# Start of Data provided
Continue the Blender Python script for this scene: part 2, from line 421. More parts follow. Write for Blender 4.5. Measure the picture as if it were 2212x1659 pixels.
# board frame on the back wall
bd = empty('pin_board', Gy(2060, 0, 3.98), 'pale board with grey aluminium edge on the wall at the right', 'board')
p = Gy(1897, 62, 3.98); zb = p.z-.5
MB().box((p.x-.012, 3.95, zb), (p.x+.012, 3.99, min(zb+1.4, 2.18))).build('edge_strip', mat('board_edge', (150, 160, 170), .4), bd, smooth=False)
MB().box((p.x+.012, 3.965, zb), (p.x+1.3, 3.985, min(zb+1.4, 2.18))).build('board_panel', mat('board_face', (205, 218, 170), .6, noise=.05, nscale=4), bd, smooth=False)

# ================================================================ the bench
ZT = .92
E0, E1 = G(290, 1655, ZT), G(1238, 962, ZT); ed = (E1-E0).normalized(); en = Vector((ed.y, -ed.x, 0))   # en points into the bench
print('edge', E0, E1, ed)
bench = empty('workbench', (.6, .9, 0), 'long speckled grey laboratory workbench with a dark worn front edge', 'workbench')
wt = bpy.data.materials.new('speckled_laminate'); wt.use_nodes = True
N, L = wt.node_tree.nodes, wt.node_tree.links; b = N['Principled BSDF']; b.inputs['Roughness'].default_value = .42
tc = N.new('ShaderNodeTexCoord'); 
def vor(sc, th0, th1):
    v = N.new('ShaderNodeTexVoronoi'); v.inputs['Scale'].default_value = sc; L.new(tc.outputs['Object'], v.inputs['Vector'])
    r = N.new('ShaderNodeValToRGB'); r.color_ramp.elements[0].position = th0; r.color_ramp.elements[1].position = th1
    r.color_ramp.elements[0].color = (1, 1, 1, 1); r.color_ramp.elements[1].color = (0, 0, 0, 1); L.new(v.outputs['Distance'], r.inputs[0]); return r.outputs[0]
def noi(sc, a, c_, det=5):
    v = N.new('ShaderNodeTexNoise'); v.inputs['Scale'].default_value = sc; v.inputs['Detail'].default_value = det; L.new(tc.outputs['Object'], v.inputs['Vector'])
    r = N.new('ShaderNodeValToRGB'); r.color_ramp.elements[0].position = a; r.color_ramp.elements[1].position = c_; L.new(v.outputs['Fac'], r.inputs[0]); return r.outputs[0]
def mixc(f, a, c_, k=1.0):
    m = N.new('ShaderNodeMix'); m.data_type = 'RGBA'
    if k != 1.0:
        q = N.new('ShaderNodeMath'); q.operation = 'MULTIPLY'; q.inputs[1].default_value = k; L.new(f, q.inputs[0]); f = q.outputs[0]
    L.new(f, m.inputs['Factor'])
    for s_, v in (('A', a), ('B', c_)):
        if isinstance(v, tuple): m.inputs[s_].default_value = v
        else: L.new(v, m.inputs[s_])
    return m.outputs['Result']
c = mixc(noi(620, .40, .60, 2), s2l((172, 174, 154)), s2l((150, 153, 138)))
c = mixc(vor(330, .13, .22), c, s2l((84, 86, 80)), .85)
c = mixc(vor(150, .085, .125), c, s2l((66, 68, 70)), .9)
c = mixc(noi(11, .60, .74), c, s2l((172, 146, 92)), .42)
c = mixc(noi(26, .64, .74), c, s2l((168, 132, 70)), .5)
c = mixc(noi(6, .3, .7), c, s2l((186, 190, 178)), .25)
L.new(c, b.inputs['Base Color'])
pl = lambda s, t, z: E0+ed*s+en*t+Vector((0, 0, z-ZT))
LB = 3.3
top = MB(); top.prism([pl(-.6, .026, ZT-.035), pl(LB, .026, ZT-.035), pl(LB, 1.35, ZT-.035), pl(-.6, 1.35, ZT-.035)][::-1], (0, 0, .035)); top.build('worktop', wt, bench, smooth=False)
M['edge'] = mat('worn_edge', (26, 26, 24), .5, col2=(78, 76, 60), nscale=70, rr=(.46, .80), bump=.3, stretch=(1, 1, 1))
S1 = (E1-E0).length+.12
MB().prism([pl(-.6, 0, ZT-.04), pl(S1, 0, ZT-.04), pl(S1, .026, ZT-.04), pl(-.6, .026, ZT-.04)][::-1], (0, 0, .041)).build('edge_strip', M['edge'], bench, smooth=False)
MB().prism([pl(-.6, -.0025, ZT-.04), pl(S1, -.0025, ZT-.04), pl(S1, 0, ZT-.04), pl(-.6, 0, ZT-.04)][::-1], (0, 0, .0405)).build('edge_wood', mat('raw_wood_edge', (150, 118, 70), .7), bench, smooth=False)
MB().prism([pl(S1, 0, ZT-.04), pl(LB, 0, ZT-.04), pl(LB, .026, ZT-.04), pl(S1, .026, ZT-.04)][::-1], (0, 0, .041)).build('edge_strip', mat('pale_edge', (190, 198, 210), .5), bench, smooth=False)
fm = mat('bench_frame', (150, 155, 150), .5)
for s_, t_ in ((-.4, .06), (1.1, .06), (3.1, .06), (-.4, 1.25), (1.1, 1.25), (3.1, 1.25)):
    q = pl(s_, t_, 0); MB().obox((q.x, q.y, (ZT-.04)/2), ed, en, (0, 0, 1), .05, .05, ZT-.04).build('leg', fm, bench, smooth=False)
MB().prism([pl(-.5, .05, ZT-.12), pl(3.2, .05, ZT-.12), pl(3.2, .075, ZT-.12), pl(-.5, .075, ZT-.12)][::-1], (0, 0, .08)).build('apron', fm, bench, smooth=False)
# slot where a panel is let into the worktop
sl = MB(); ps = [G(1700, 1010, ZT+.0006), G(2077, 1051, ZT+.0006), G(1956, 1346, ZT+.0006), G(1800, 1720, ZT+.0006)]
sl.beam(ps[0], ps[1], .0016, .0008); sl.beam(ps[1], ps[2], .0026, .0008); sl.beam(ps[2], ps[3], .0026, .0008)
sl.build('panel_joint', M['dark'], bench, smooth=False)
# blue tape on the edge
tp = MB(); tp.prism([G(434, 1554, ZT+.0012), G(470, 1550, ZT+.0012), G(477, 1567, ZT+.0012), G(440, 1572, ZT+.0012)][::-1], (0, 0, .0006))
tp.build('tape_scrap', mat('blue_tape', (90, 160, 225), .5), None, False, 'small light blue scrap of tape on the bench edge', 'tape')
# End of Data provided
§ **Exercise prompt**: Reproduce all of the data exactly as given.

§ **Completed task**:
Continue the Blender Python script for this scene: part 2, from line 421. More parts follow. Write for Blender 4.5. Measure the picture as if it were 2212x1659 pixels.
# board frame on the back wall
bd = empty('pin_board', Gy(2060, 0, 3.98), 'pale board with grey aluminium edge on the wall at the right', 'board')
p = Gy(1897, 62, 3.98); zb = p.z-.5
MB().box((p.x-.012, 3.95, zb), (p.x+.012, 3.99, min(zb+1.4, 2.18))).build('edge_strip', mat('board_edge', (150, 160, 170), .4), bd, smooth=False)
MB().box((p.x+.012, 3.965, zb), (p.x+1.3, 3.985, min(zb+1.4, 2.18))).build('board_panel', mat('board_face', (205, 218, 170), .6, noise=.05, nscale=4), bd, smooth=False)

# ================================================================ the bench
ZT = .92
E0, E1 = G(290, 1655, ZT), G(1238, 962, ZT); ed = (E1-E0).normalized(); en = Vector((ed.y, -ed.x, 0))   # en points into the bench
print('edge', E0, E1, ed)
bench = empty('workbench', (.6, .9, 0), 'long speckled grey laboratory workbench with a dark worn front edge', 'workbench')
wt = bpy.data.materials.new('speckled_laminate'); wt.use_nodes = True
N, L = wt.node_tree.nodes, wt.node_tree.links; b = N['Principled BSDF']; b.inputs['Roughness'].default_value = .42
tc = N.new('ShaderNodeTexCoord'); 
def vor(sc, th0, th1):
    v = N.new('ShaderNodeTexVoronoi'); v.inputs['Scale'].default_value = sc; L.new(tc.outputs['Object'], v.inputs['Vector'])
    r = N.new('ShaderNodeValToRGB'); r.color_ramp.elements[0].position = th0; r.color_ramp.elements[1].position = th1
    r.color_ramp.elements[0].color = (1, 1, 1, 1); r.color_ramp.elements[1].color = (0, 0, 0, 1); L.new(v.outputs['Distance'], r.inputs[0]); return r.outputs[0]
def noi(sc, a, c_, det=5):
    v = N.new('ShaderNodeTexNoise'); v.inputs['Scale'].default_value = sc; v.inputs['Detail'].default_value = det; L.new(tc.outputs['Object'], v.inputs['Vector'])
    r = N.new('ShaderNodeValToRGB'); r.color_ramp.elements[0].position = a; r.color_ramp.elements[1].position = c_; L.new(v.outputs['Fac'], r.inputs[0]); return r.outputs[0]
def mixc(f, a, c_, k=1.0):
    m = N.new('ShaderNodeMix'); m.data_type = 'RGBA'
    if k != 1.0:
        q = N.new('ShaderNodeMath'); q.operation = 'MULTIPLY'; q.inputs[1].default_value = k; L.new(f, q.inputs[0]); f = q.outputs[0]
    L.new(f, m.inputs['Factor'])
    for s_, v in (('A', a), ('B', c_)):
        if isinstance(v, tuple): m.inputs[s_].default_value = v
        else: L.new(v, m.inputs[s_])
    return m.outputs['Result']
c = mixc(noi(620, .40, .60, 2), s2l((172, 174, 154)), s2l((150, 153, 138)))
c = mixc(vor(330, .13, .22), c, s2l((84, 86, 80)), .85)
c = mixc(vor(150, .085, .125), c, s2l((66, 68, 70)), .9)
c = mixc(noi(11, .60, .74), c, s2l((172, 146, 92)), .42)
c = mixc(noi(26, .64, .74), c, s2l((168, 132, 70)), .5)
c = mixc(noi(6, .3, .7), c, s2l((186, 190, 178)), .25)
L.new(c, b.inputs['Base Color'])
pl = lambda s, t, z: E0+ed*s+en*t+Vector((0, 0, z-ZT))
LB = 3.3
top = MB(); top.prism([pl(-.6, .026, ZT-.035), pl(LB, .026, ZT-.035), pl(LB, 1.35, ZT-.035), pl(-.6, 1.35, ZT-.035)][::-1], (0, 0, .035)); top.build('worktop', wt, bench, smooth=False)
M['edge'] = mat('worn_edge', (26, 26, 24), .5, col2=(78, 76, 60), nscale=70, rr=(.46, .80), bump=.3, stretch=(1, 1, 1))
S1 = (E1-E0).length+.12
MB().prism([pl(-.6, 0, ZT-.04), pl(S1, 0, ZT-.04), pl(S1, .026, ZT-.04), pl(-.6, .026, ZT-.04)][::-1], (0, 0, .041)).build('edge_strip', M['edge'], bench, smooth=False)
MB().prism([pl(-.6, -.0025, ZT-.04), pl(S1, -.0025, ZT-.04), pl(S1, 0, ZT-.04), pl(-.6, 0, ZT-.04)][::-1], (0, 0, .0405)).build('edge_wood', mat('raw_wood_edge', (150, 118, 70), .7), bench, smooth=False)
MB().prism([pl(S1, 0, ZT-.04), pl(LB, 0, ZT-.04), pl(LB, .026, ZT-.04), pl(S1, .026, ZT-.04)][::-1], (0, 0, .041)).build('edge_strip', mat('pale_edge', (190, 198, 210), .5), bench, smooth=False)
fm = mat('bench_frame', (150, 155, 150), .5)
for s_, t_ in ((-.4, .06), (1.1, .06), (3.1, .06), (-.4, 1.25), (1.1, 1.25), (3.1, 1.25)):
    q = pl(s_, t_, 0); MB().obox((q.x, q.y, (ZT-.04)/2), ed, en, (0, 0, 1), .05, .05, ZT-.04).build('leg', fm, bench, smooth=False)
MB().prism([pl(-.5, .05, ZT-.12), pl(3.2, .05, ZT-.12), pl(3.2, .075, ZT-.12), pl(-.5, .075, ZT-.12)][::-1], (0, 0, .08)).build('apron', fm, bench, smooth=False)
# slot where a panel is let into the worktop
sl = MB(); ps = [G(1700, 1010, ZT+.0006), G(2077, 1051, ZT+.0006), G(1956, 1346, ZT+.0006), G(1800, 1720, ZT+.0006)]
sl.beam(ps[0], ps[1], .0016, .0008); sl.beam(ps[1], ps[2], .0026, .0008); sl.beam(ps[2], ps[3], .0026, .0008)
sl.build('panel_joint', M['dark'], bench, smooth=False)
# blue tape on the edge
tp = MB(); tp.prism([G(434, 1554, ZT+.0012), G(470, 1550, ZT+.0012), G(477, 1567, ZT+.0012), G(440, 1572, ZT+.0012)][::-1], (0, 0, .0006))
tp.build('tape_scrap', mat('blue_tape', (90, 160, 225), .5), None, False, 'small light blue scrap of tape on the bench edge', 'tape')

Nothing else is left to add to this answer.